Restrict the output to the lines below starting at the one that contains "Keep writing the" and ending at the one that contains "struct(b.build('baseboard_pantry', M['trim']))", and restate them word for word, both ends included.

- - - - - - -

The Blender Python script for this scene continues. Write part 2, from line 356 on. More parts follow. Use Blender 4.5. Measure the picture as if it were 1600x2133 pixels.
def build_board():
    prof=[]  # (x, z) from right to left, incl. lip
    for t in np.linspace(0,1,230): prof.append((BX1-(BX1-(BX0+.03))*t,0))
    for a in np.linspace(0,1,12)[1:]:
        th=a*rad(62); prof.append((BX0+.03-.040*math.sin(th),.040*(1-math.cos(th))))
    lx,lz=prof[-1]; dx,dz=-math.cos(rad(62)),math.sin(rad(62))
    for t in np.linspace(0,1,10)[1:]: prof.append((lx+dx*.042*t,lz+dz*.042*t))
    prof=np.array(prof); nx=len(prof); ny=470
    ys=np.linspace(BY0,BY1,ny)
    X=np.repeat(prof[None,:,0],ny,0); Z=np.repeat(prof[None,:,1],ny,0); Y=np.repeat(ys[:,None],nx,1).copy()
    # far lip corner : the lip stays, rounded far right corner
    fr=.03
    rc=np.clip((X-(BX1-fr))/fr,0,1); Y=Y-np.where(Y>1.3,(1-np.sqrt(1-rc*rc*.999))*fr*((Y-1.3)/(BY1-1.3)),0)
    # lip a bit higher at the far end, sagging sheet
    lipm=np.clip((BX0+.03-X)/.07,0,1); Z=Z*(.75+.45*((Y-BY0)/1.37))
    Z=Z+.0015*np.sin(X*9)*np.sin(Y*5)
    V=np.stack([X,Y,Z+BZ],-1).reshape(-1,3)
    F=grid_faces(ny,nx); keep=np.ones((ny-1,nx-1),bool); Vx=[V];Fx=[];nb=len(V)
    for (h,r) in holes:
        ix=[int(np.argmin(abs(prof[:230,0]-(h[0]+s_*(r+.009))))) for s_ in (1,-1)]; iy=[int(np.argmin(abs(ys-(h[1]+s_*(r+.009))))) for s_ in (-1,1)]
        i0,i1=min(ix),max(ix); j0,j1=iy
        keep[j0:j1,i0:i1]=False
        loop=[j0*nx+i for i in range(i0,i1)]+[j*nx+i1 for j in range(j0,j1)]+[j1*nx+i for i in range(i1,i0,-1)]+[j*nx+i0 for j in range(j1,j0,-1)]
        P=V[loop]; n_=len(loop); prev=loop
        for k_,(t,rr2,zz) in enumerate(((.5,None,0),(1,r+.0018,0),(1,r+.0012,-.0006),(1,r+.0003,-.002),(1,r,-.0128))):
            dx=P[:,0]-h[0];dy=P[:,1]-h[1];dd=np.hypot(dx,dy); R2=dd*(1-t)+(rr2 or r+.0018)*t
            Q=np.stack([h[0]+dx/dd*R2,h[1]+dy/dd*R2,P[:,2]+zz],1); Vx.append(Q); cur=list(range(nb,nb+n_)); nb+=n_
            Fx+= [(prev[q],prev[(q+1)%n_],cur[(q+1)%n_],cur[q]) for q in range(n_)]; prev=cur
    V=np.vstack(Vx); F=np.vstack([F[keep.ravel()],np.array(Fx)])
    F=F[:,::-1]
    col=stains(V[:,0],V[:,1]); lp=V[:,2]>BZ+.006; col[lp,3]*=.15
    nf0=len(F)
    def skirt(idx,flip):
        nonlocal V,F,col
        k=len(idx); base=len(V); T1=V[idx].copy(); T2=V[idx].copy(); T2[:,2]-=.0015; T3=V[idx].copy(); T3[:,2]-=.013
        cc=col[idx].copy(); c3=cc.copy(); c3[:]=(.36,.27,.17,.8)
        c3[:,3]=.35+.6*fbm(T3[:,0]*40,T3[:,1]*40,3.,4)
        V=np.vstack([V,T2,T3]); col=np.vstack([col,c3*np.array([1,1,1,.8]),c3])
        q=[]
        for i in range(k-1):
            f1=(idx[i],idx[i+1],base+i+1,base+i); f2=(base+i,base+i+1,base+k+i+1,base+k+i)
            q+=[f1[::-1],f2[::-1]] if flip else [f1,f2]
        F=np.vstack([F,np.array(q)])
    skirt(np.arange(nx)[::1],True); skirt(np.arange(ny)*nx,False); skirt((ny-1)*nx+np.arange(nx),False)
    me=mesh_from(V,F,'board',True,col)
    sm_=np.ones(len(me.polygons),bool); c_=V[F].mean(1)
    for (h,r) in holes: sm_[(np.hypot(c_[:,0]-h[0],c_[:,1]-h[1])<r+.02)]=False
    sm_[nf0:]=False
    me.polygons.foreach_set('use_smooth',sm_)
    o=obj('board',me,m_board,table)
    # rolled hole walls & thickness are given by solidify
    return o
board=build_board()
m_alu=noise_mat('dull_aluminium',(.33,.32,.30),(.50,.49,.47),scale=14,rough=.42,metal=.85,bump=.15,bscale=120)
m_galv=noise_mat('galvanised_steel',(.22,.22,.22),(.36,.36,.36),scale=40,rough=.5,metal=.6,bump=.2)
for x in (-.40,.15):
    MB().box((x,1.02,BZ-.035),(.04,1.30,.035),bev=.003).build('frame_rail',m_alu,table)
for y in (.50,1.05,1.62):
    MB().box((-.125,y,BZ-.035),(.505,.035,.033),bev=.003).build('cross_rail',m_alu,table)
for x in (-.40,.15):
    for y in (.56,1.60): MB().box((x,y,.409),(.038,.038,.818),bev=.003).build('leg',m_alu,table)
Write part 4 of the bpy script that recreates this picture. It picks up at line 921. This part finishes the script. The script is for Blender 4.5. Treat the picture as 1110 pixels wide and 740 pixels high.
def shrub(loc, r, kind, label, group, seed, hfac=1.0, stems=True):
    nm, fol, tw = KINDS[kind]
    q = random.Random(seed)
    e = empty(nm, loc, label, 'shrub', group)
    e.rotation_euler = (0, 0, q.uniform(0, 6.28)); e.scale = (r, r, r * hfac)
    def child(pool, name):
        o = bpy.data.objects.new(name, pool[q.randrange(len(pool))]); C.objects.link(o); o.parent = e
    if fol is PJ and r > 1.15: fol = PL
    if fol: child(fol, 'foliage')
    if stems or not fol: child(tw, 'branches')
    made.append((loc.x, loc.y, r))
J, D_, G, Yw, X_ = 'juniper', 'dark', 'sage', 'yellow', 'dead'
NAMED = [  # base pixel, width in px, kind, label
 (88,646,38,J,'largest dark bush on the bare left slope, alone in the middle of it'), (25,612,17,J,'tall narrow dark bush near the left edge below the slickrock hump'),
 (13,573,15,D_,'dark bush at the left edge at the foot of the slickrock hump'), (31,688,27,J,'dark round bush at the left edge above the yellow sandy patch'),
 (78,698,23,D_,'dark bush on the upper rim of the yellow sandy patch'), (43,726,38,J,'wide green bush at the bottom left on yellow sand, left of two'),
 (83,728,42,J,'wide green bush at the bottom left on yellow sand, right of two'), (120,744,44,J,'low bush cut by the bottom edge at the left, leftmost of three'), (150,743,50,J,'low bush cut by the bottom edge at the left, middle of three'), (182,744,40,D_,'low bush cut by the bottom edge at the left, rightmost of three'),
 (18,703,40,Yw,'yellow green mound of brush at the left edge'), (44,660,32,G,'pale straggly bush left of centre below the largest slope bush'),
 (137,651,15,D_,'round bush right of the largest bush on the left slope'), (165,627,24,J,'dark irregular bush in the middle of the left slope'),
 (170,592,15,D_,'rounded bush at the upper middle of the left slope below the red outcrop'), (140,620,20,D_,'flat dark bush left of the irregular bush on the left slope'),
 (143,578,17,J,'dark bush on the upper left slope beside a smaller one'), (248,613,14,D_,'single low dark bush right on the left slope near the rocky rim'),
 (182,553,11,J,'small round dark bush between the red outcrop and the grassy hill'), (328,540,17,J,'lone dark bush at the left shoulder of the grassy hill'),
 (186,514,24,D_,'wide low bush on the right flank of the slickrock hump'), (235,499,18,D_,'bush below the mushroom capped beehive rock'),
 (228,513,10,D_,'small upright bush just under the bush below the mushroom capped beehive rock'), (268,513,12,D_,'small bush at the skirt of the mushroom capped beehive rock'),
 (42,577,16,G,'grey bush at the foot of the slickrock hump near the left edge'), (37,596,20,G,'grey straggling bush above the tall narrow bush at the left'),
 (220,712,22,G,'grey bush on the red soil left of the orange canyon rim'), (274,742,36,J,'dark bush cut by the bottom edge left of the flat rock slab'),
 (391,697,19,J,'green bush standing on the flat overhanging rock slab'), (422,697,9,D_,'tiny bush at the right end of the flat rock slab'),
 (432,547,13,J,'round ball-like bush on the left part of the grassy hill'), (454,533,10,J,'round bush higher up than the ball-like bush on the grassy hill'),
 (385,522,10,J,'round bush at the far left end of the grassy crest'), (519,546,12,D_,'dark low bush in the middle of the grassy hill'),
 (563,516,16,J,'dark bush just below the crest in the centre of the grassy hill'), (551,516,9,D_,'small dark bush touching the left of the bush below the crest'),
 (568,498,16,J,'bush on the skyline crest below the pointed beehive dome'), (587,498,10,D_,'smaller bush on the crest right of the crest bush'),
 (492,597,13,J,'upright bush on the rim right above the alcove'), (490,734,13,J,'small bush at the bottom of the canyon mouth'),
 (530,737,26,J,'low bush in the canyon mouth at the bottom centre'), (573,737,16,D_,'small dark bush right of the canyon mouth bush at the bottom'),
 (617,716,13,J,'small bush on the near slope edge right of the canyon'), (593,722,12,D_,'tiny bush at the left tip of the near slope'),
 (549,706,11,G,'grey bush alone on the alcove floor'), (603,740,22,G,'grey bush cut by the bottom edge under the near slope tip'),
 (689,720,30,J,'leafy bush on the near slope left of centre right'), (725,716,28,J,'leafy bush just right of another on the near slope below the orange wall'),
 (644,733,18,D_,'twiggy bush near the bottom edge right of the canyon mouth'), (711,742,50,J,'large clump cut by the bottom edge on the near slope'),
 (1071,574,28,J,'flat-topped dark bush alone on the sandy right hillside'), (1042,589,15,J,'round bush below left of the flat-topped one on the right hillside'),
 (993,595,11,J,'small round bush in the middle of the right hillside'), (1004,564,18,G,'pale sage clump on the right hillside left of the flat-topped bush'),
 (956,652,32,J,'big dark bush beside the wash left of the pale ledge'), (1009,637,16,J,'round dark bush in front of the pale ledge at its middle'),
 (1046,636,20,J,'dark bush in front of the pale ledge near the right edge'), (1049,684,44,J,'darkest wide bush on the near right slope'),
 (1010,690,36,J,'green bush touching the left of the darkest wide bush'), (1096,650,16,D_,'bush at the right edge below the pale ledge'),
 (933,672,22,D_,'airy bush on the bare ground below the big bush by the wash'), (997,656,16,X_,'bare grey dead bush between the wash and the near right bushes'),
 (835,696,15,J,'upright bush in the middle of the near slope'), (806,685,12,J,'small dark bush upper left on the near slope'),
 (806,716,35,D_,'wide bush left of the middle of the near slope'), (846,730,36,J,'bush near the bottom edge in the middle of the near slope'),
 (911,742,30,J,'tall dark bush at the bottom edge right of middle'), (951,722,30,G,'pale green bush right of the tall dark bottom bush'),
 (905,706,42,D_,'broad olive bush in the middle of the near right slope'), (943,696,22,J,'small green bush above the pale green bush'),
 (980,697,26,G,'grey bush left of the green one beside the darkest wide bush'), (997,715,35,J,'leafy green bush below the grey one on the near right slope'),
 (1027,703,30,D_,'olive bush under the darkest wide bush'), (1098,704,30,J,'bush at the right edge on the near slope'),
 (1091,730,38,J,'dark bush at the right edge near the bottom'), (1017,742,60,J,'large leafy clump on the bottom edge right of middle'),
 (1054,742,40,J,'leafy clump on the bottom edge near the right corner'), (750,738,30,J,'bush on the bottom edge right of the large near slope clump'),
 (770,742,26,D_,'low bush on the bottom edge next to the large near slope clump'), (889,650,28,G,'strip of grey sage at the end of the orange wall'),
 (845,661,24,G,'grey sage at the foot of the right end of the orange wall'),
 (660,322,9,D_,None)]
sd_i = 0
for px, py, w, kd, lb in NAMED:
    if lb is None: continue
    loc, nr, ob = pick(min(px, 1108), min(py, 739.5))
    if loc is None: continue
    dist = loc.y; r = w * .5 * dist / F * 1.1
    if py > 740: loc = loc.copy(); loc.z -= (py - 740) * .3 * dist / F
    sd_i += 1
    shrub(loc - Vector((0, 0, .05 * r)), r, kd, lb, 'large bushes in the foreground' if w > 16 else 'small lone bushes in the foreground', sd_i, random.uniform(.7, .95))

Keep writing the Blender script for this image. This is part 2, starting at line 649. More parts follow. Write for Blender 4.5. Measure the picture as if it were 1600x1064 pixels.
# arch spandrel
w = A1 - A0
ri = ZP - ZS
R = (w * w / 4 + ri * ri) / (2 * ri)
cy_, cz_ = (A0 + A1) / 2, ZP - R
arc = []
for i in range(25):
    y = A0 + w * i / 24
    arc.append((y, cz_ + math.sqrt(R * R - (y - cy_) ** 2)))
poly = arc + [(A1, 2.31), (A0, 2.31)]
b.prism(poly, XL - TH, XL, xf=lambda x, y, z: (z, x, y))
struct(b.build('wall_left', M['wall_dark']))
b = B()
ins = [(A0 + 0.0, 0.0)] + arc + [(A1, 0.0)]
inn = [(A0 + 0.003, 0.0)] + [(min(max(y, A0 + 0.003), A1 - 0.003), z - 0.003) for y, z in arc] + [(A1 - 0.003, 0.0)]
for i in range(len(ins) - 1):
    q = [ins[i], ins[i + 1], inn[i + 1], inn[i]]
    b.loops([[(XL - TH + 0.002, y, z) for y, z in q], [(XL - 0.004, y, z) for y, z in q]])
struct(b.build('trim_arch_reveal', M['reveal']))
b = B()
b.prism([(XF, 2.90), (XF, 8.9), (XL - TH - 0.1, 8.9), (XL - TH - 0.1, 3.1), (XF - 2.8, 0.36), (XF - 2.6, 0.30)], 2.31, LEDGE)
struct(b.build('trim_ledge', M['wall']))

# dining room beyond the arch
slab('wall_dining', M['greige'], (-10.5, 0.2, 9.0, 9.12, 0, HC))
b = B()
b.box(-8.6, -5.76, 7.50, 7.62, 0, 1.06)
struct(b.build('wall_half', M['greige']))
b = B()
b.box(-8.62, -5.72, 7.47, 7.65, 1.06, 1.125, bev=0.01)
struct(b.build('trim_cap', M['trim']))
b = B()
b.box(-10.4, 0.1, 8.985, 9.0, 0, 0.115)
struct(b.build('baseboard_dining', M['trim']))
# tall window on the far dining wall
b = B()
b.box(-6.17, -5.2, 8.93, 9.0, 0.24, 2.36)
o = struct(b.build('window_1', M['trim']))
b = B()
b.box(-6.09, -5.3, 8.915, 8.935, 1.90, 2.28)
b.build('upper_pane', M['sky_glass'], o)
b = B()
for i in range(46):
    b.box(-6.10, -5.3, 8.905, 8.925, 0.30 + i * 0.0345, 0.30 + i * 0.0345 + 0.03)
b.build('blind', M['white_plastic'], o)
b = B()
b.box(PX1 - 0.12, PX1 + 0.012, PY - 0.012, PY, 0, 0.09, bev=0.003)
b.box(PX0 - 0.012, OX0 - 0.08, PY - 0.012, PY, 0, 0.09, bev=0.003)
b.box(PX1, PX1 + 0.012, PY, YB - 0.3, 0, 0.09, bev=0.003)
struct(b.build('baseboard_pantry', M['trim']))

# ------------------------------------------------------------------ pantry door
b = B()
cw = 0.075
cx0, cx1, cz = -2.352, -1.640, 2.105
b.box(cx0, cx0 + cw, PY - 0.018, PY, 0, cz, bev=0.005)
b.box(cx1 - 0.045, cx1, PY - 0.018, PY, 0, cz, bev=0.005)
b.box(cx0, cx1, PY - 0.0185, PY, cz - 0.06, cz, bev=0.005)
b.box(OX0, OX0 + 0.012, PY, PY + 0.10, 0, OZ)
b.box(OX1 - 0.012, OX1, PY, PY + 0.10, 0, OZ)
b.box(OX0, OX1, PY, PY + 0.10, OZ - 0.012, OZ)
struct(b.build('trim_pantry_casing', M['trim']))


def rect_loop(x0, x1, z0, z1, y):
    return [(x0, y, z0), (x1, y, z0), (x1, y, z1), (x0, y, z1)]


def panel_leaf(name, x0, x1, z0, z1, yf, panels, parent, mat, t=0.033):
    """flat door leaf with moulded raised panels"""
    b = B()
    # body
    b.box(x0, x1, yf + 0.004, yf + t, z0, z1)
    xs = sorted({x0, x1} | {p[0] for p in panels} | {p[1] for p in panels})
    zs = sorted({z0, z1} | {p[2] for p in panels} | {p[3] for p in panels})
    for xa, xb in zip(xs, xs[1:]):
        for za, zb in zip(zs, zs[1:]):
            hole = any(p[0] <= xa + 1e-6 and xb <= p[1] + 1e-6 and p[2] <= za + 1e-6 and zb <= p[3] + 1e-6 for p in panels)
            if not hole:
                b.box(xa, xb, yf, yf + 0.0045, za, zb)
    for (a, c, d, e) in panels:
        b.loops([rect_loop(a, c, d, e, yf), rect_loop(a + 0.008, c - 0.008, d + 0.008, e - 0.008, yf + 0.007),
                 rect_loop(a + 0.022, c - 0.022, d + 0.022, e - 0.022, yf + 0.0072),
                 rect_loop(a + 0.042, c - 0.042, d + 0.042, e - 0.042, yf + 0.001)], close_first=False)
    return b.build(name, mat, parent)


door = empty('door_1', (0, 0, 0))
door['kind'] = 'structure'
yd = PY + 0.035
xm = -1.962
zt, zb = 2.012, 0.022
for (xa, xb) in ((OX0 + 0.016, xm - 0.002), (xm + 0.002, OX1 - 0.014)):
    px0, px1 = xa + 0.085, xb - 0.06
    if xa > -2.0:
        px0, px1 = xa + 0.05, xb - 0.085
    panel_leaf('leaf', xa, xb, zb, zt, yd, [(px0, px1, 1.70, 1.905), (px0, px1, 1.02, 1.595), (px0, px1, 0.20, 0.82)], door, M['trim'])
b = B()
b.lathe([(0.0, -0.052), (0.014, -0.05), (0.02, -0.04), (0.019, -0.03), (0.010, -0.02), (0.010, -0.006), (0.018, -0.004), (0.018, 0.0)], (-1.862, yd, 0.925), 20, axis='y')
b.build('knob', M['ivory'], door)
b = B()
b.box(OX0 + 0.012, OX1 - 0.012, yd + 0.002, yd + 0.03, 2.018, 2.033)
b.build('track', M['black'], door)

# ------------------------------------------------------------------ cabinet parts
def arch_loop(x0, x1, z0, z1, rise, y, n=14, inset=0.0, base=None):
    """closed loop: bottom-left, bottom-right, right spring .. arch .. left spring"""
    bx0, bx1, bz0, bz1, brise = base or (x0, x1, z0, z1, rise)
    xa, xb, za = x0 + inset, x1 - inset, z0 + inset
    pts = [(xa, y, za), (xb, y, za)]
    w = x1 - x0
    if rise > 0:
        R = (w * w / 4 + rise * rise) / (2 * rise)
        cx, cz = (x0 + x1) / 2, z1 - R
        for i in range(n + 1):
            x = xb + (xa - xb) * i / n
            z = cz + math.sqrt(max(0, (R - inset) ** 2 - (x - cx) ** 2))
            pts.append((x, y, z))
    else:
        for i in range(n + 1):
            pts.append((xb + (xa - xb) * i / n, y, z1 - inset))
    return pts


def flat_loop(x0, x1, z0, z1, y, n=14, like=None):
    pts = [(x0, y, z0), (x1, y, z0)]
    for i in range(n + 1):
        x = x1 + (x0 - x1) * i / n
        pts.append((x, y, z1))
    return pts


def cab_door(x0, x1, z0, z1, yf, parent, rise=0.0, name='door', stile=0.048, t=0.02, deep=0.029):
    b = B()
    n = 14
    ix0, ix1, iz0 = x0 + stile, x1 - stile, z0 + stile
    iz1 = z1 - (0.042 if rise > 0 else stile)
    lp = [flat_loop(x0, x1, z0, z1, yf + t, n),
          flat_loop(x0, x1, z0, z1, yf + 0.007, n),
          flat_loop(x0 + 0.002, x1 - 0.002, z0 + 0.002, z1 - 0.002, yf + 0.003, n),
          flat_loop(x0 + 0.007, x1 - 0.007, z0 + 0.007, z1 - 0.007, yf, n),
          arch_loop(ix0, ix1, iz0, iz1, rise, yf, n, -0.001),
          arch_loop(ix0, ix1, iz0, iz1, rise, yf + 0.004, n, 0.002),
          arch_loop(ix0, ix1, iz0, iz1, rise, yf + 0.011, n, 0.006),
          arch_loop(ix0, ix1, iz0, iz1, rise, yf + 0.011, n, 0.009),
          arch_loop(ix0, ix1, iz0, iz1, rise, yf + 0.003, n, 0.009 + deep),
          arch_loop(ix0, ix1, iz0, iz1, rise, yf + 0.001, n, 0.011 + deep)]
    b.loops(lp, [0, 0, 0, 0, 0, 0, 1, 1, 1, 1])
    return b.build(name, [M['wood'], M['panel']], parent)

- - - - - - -

### Expected output
Keep writing the Blender script for this image. This is part 2, starting at line 649. More parts follow. Write for Blender 4.5. Measure the picture as if it were 1600x1064 pixels.
# arch spandrel
w = A1 - A0
ri = ZP - ZS
R = (w * w / 4 + ri * ri) / (2 * ri)
cy_, cz_ = (A0 + A1) / 2, ZP - R
arc = []
for i in range(25):
    y = A0 + w * i / 24
    arc.append((y, cz_ + math.sqrt(R * R - (y - cy_) ** 2)))
poly = arc + [(A1, 2.31), (A0, 2.31)]
b.prism(poly, XL - TH, XL, xf=lambda x, y, z: (z, x, y))
struct(b.build('wall_left', M['wall_dark']))
b = B()
ins = [(A0 + 0.0, 0.0)] + arc + [(A1, 0.0)]
inn = [(A0 + 0.003, 0.0)] + [(min(max(y, A0 + 0.003), A1 - 0.003), z - 0.003) for y, z in arc] + [(A1 - 0.003, 0.0)]
for i in range(len(ins) - 1):
    q = [ins[i], ins[i + 1], inn[i + 1], inn[i]]
    b.loops([[(XL - TH + 0.002, y, z) for y, z in q], [(XL - 0.004, y, z) for y, z in q]])
struct(b.build('trim_arch_reveal', M['reveal']))
b = B()
b.prism([(XF, 2.90), (XF, 8.9), (XL - TH - 0.1, 8.9), (XL - TH - 0.1, 3.1), (XF - 2.8, 0.36), (XF - 2.6, 0.30)], 2.31, LEDGE)
struct(b.build('trim_ledge', M['wall']))

# dining room beyond the arch
slab('wall_dining', M['greige'], (-10.5, 0.2, 9.0, 9.12, 0, HC))
b = B()
b.box(-8.6, -5.76, 7.50, 7.62, 0, 1.06)
struct(b.build('wall_half', M['greige']))
b = B()
b.box(-8.62, -5.72, 7.47, 7.65, 1.06, 1.125, bev=0.01)
struct(b.build('trim_cap', M['trim']))
b = B()
b.box(-10.4, 0.1, 8.985, 9.0, 0, 0.115)
struct(b.build('baseboard_dining', M['trim']))
# tall window on the far dining wall
b = B()
b.box(-6.17, -5.2, 8.93, 9.0, 0.24, 2.36)
o = struct(b.build('window_1', M['trim']))
b = B()
b.box(-6.09, -5.3, 8.915, 8.935, 1.90, 2.28)
b.build('upper_pane', M['sky_glass'], o)
b = B()
for i in range(46):
    b.box(-6.10, -5.3, 8.905, 8.925, 0.30 + i * 0.0345, 0.30 + i * 0.0345 + 0.03)
b.build('blind', M['white_plastic'], o)
b = B()
b.box(PX1 - 0.12, PX1 + 0.012, PY - 0.012, PY, 0, 0.09, bev=0.003)
b.box(PX0 - 0.012, OX0 - 0.08, PY - 0.012, PY, 0, 0.09, bev=0.003)
b.box(PX1, PX1 + 0.012, PY, YB - 0.3, 0, 0.09, bev=0.003)
struct(b.build('baseboard_pantry', M['trim']))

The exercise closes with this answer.